As I read, researched, and listened to these refugees’ stories, several things became very clear to me. First was the fact that the refugee crisis is a global one. The more research I did, the more I realized that there are refugee migration patterns that span the continents in much the same way large currents move across the oceans in a predictable pattern. I also realized that in discussions about the refugee crisis there is often a general confusion about language and definitions: I was surprised by how many people did not understand the basic distinction between a migrant and a refugee – a distinction that, for many, is the difference between life and death. But the thing that stood out to me the most was the way the refugee crisis is shifting borders all over the world. Or rather, that borders are becoming much more fluid so that in some places it is no longer possible to speak in terms of national identity.

For the millions of displaced people, the country of their birth is no longer what defines them; instead, their identity is in their homelessness, their lack of a country. There is a deep irony in this obscuring of national identity, in the sense that in many of the more secure countries – the ones the refugees are trying to get to – we are seeing a shift towards a much more fundamental nationalism, a turning inward and away from those who are losing every bit of their own national identity. Broadly speaking, there is the sense that the world is moving in two opposite directions, with many people living their lives in one extreme or the other. Recent political developments around the globe should not surprise us, but they should most definitely challenge us – challenge us to ask the harder questions about our own position on this shifting map, and whether or not we are being swept away by the current of fear.

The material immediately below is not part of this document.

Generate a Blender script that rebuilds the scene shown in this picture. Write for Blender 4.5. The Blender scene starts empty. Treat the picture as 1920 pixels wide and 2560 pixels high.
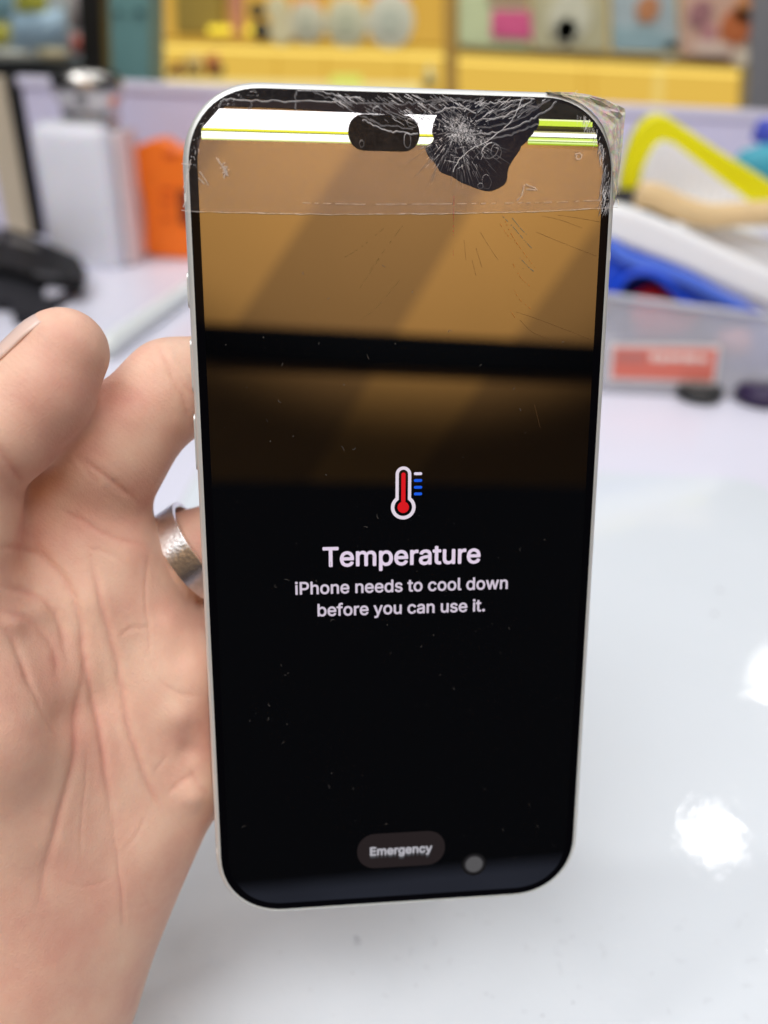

One of the core values of the Peace Heroes program is its ethos of welcome – the act of turning outwards, of facing the “other” and inviting him or her into our midst with open arms. Peace heroes are those who step over borders and boundaries, those who purposely smudge the lines in an effort to touch the humanity of the person on the other side. Peace heroes are those who are secure enough in who they are to be able to step across the divide without the fear that this extension of welcome will obliterate their identity. Peace heroes are those who overcome their fears for the sake of love. And love – in its essence – is boundless. It has no borders; no stop signs; no inherent law that says “thus far and no further.” On the contrary: the nature of love is to grow, not diminish. Peace heroes are those who understand the worth and value of all life, and who are propelled to action by the desire to restore dignity to a broken world.

We teach the students about peace heroes because we want to challenge them to become such heroes themselves. But it is a meaningless endeavor if we do not take up the challenge ourselves. It is not easy to choose the way of peace – it requires a constant questioning of our own fears and persistent awareness of the struggles and hardships of the people around us. Peace is, by its very nature, outward looking – it desires encounter, seeks the face of the “other,” and says, like Pope Francis, “you are welcome here” to the people it meets along the way. Peace is not for the faint-hearted. To choose a life of radical welcome is to choose, more often than not, the hard work of swimming against the current. But if this is the way to begin restoring all that is broken in our world, then perhaps it is an effort worth making.